I look into grain all the time. I mean it stops me. I search its fibres, no matter which species, and it never disappoints me. Such richness can never disappoint. You know, wood knows no equal in all it provides to us even though we have taken it for granted and wasted it destructively. All cultures throughout history have absolutely depended on it but not all cultures have damaged it. Only the greedy ones. It's knowing our arrogance to be destructive that disappoints. The wood alone knows its own ability to protect itself is woven into the very essence of its being so I absorb the guilt as if its blood cries out from the ground to me in these dark and sombre columns that stand sentinel to warn us that they are no match for human greed. I mean, I stretch myself and reach to the future in hope that we are learning to live protectively of the great forests that remain an inheritance.


It’s necessary to burn some infested wood from my dismantled pieces. The bulk I managed to keep safe, saved for some new stepladders and then other pieces of beauty I will beautifully craft in my workshop and at my workbench. It’s part of my work to do this and things like this. Never to waste but always cultivate and create. I hope to see more not less in such three-dimensional mosaics of loveliness in things made from the trees now lost to us. I have seen boards a metre (3’ feet) wide and over 5 metres (18 feet) long by many centimetres (inches) thick in clear mahogany. A man who owned one of these stood alongside it as did others, like trophy hunters in times past.

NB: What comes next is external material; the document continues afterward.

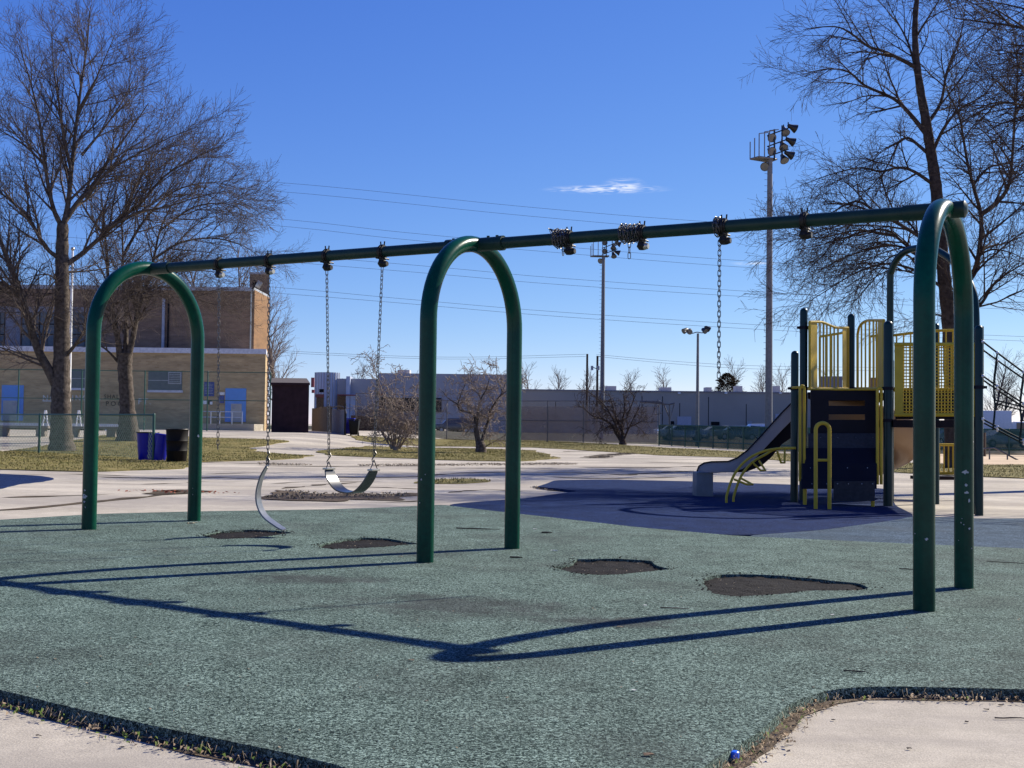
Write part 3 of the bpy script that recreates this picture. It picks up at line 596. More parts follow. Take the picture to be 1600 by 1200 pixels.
def link_geo(lp=.036, wd=.0105, r=.0031):
    """stadium link lying in the XZ plane, long axis Z"""
    P = []; half = lp/2-wd*.35
    for k in range(5): a = math.pi*k/4; P.append((wd*math.cos(a), 0, half+wd*math.sin(a)))
    for k in range(5): a = math.pi+math.pi*k/4; P.append((wd*math.cos(a), 0, -half+wd*math.sin(a)))
    m = MB(); m.tube(P, r, 5, closed=True); return np.array(m.v), m.f
LV, LF = link_geo()
def chain_mesh(path, pitch=.0355, roll0=0., mb=None):
    path = [Vector(p) for p in path]; mb = mb or MB()
    seg = [(path[i+1]-path[i]).length for i in range(len(path)-1)]; tot = sum(seg); n = max(1, int(round(tot/pitch)))
    def pos(s):
        i = 0
        while i < len(seg)-1 and s > seg[i]: s -= seg[i]; i += 1
        return path[i].lerp(path[i+1], min(1, s/seg[i])), (path[i+1]-path[i]).normalized()
    for k in range(n):
        p, t = pos((k+.5)*tot/n); ref = BN if abs(t.dot(BN)) < .95 else Vector((0, 0, 1)); x = t.cross(ref).normalized(); y = t.cross(x)
        a = roll0+(math.pi/2 if k % 2 else 0)+random.uniform(-.15, .15)
        X = x*math.cos(a)+y*math.sin(a); Y = t.cross(X)
        Mx = np.array([X, Y, t]).T; mb.add((LV @ Mx.T)+np.array(p), LF)
    return mb
def shook(mb, p):
    P = [p+Vector((0, 0, z))+BD*x for x, z in ((0, .03), (.014, .045), (.02, .03), (.008, .012), (-.008, -.006), (-.02, -.024), (-.014, -.04), (0, -.03))]
    mb.tube(P, .005, 6)
def hang_top(px): t = bx_(px); return A0+BD*t+Vector((0, 0, ZB-.125))
def onp(px, py): return plane_pt(px, py, PP, BN)
def strap(path, wdir, wid, th, m, name, parent):
    """a flat belt swept along path; wdir = its width direction"""
    mb = MB(); path = [Vector(p) for p in path]; V = []; k = len(path)
    for i, p in enumerate(path):
        t = (path[min(i+1, k-1)]-path[max(i-1, 0)]).normalized(); wd = wdir(i/(k-1)) if callable(wdir) else wdir; nrm = t.cross(wd).normalized()
        w_ = wid*(.62+.38*math.sin(math.pi*min(1, max(0, i/(k-1)))*.5*2)**.35) if 0 < i < k-1 else wid*.6
        for a, b in ((-1, -1), (1, -1), (1, 1), (-1, 1)): V.append(p+wd*(a*w_/2)+nrm*(b*th/2))
    Fc = []
    for i in range(k-1):
        for j in range(4): Fc.append((i*4+j, i*4+(j+1) % 4, i*4+4+(j+1) % 4, i*4+4+j))
    Fc += [(3, 2, 1, 0), tuple(range(4*k-4, 4*k))]; mb.add(V, Fc); return mb.build(name, m, parent, bevel=0, ang=60)
def bez(P, n=20):
    P = [Vector(p) for p in P]; out = []
    Q = [P[0]*2-P[1]]+P+[P[-1]*2-P[-2]]
    for i in range(1, len(Q)-2):
        for k in range(n):
            t = k/n; a, b, c, d = Q[i-1:i+3]; out.append(.5*((2*b)+(c-a)*t+(2*a-5*b+4*c-d)*t*t+(3*b-a-3*c+d)*t**3))
    return out+[P[-1]]
# whole belt swing
T1, T2 = hang_top(511), hang_top(597.5); E1, E2 = onp(514, 713), onp(584.5, 710)
sw = empty('belt_swing', Vector(((T1+T2)/2).to_tuple()), 'whole black belt swing hanging by two chains left of the middle arch', 'swing')
for T, E in ((T1, E1), (T2, E2)):
    mb = chain_mesh([T, E]); shook(mb, E+Vector((0, 0, -.02))); c = mb.build('chain', M['steel'], sw)
    mb = MB(); a = E+Vector((0, 0, -.045)); mb.tube([a, a-BN*.05+Vector((0, 0, -.08)), a+BN*.05+Vector((0, 0, -.08)), a], .0045, 6); mb.build('triangle_ring', M['steel'], sw)
s1, s2 = onp(514, 733), onp(584, 735); bot = onp(544, 769)
strap(bez([s1, onp(519, 748), onp(530, 763), bot, onp(560, 768), onp(574, 754), s2], 8), BN, .15, .011, M['belt'], 'belt_seat', sw)
for s_, px in ((s1, 513), (s2, 585)):
    mb = MB(); mb.box(s_+Vector((0, 0, .004)), (.05, .11, .016), Matrix.Rotation(TH, 3, 'Z')); mb.build('seat_clamp', M['shiny'], sw, bevel=.002)
# broken swing: one chain left, belt hanging down
T, E = hang_top(421), onp(418.5, 708)
sw2 = empty('broken_swing', T, 'broken belt swing dangling from a single chain beside the left arch', 'swing')
mb = chain_mesh([T, E], roll0=.6); shook(mb, E+Vector((0, 0, -.03))); shook(mb, E+Vector((0, 0, -.09))); mb.build('chain', M['steel'], sw2)
vd = Vector((-.02, 1, 0)).normalized(); sd_ = Vector((1, 0, 0))
strap(bez([onp(418, 727), onp(409, 745), onp(403.5, 768), onp(405, 788), onp(414, 806), onp(430, 819), onp(444, 828)], 7), lambda t: (vd*math.cos(.02+.2*t)+sd_*math.sin(.02+.2*t)), .14, .012, M['beltgrey'], 'belt_seat', sw2)
mb = MB(); q = onp(443, 828); mb.tube([q, q+Vector((-.01, 0, -.05)), q+Vector((.02, 0, -.045)), q], .005, 6); mb.build('end_hook', M['steel'], sw2); mb = MB(); mb.tube([onp(418, 712), onp(416, 727), onp(420, 727), onp(418, 712)], .0045, 6); mb.build('triangle_ring', M['steel'], sw2)
# loose chains
T = hang_top(343); E = onp(340.5, 701); mb = chain_mesh([T, E], roll0=.9); tag(mb.build('swing_chain', M['steel']), 'long empty swing chain hanging inside the left arch', 'chain', 'loose swing chains')
T = hang_top(1131)+BD*-.03; E = onp(1123, 590); T = Vector((E.x, E.y, T.z+.03)); mb = chain_mesh([T, E]); 
C = A0+BD*((T-A0).dot(BD))+Vector((0, 0, ZB)); P = []
for k in range(40): a = k/40*2*math.pi*2.2; P.append(C+BD*(-.03+.05*k/40)+(BN*math.cos(a)+Vector((0, 0, 1))*math.sin(a))*.062)
chain_mesh(P, .03, mb=mb); tag(mb.build('swing_chain', M['steel']), 'short empty swing chain hanging from the right half of the beam', 'chain', 'loose swing chains')
for k0, (px, l, lab) in enumerate(((889, .12, 'tangled chain wrapped around the beam just right of the middle arch'), (1003, .17, 'chain wrapped in tight coils around the middle of the right beam'))):
    t0 = bx_(px)-l; C0 = A0+Vector((0, 0, ZB)); P = []; n = 90
    for k in range(n):
        a = k/n*2*math.pi*5; rr = .06+.006*math.sin(k*1.7)*math.sin(k*.37); P.append(C0+BD*(t0+l*k/n)+(BN*math.cos(a)+Vector((0, 0, 1))*math.sin(a))*rr)
    mb = chain_mesh(P, .027)
    s = C0+BD*(t0+.02)+Vector((0, 0, -.06)); chain_mesh([s+BD*.05, s+BD*.05+Vector((0, 0, -(.06 if k0 == 0 else .12)))], mb=mb)
    s2_ = C0+BD*t0; loop = [s2_+Vector((0, 0, .05)), s2_-BD*.04+Vector((0, 0, .075 if k0 == 0 else -.07)), s2_-BD*.02+Vector((0, 0, .04 if k0 == 0 else -.03)), s2_+BD*.02+Vector((0, 0, .07))]
    chain_mesh(loop, .03, mb=mb); tag(mb.build('wrapped_chain', M['steel']), lab, 'chain', 'chains wrapped round the beam')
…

My mind returns to the here and now of my workbench where saneness couples with my hand tools and my hands. A dovetail stares up from the bench and its uneven sizing releases to me the image of its maker. I am consoled by the old man’s steady confidence given in clear cuts, straight, true, deliberate and highly effective. I detect sharp teeth from the strokes I see in the wood. There’s an unwavering thrust with no return in some cheeks where a single forward thrust took the saw from top to shoulder in one confident stroke. This I admire because I know. The course was decided, set by eye and acted on decisively, separating the waste from the wanted. I made the cut in my mind’s eye unhesitatingly, emulating the old man. These strokes I too know now. They are as a part of me as signing my name. I see his hands too, those knotted veins, muscled fingers and thumb surrounding a fruitwood tenon saw handle. I see a dozen scars on both of his hands, calloused knuckles, broken nails, split, uneven and hurting. The one hand captures and encloses the wood and the other caresses the saw with gentle firmness and sureness. There it is again. That scarce thing rarely seen in our age we call belonging. Belonging is more than ownership. Belonging is that sensing of being cared for in a mutual relationship of trust. It knows know words, no certificate, no contract. It senses the rightness of a shared future where each advantages the other yet neither takes advantage of the other but is advantaged by the other. My imagined stroke may one day be what’s left of me, but I too know what belonging is. I saw it owned by other men, grown men, men who came through wars and their tools and wood meant saneness and sense and the sensing of cuts that shaped and shaved wood from forests of lovely mahogany.


See here, I tell myself. The saw strayed but for a stroke, as if allowed to digress just a little. It became a note on the score. The grip on the saw handle never chokes in its encircling, but more caresses the shape that so fits the hand. This affirming becomes once more the union between the man and the tool he works the wood with. It’s here that I too rest my confident assertion as I stroke the wood with saw strokes that enter the fibres by my owner power and strength. I set the course, the wood yields, my eyes and ears watch and listen to guide my every stroke until the line is reached with that last tooth severing the waste from what my eyes want to remain. My replication forensics, my reenactments, open the doors to past methods. My mentors, buried now a hundred years and more and long gone, live for me still to train me. It was an era when skills owned and possessed were passed from man to boy, handed down to bespeak life instead of lifelessness. I imagine, I begin to speak to myself again, in my head, 'a man in a cloth apron stood at his bench and planing this wood from rough-sawn planks'. I see bandsaw strokes that lashed like whipping strokes, fast stripes living still and my fingers trace the very tips lightly over the textures that remain to speak to me. These things I dwell on and pluck as pearls and gems from my dismantled frames and cases. I treasure them and store them with my treasures of personal feelings as they should be regarded and kept. They are quite personal and privately held, as all treasures of this kind are. Unlocking past methods reveals to me the secrets of ordinary men in the unspoken things. A stray saw tooth miss-set in a saw blade records a memory when the saw struck the hard knot. So too a single line in the wood's surface planing. The tired man missed his line in its darkness of candlelight, and glue filled the gap well. I reflect on seeing men in the most recent of years use a machine to cut a gaping tenon on purpose and use "special gap-filling glue" specifically designed to that end for ease of assembly and the work was shameful but the men didn’t even know their workmanship was indeed shamefully done. I stopped them. I said this work is shameful and they laughed at me, got offended and continued their poor work. So I think others too will look forensically and see the shamefulness of one era and the good work of another and understand what truly matters.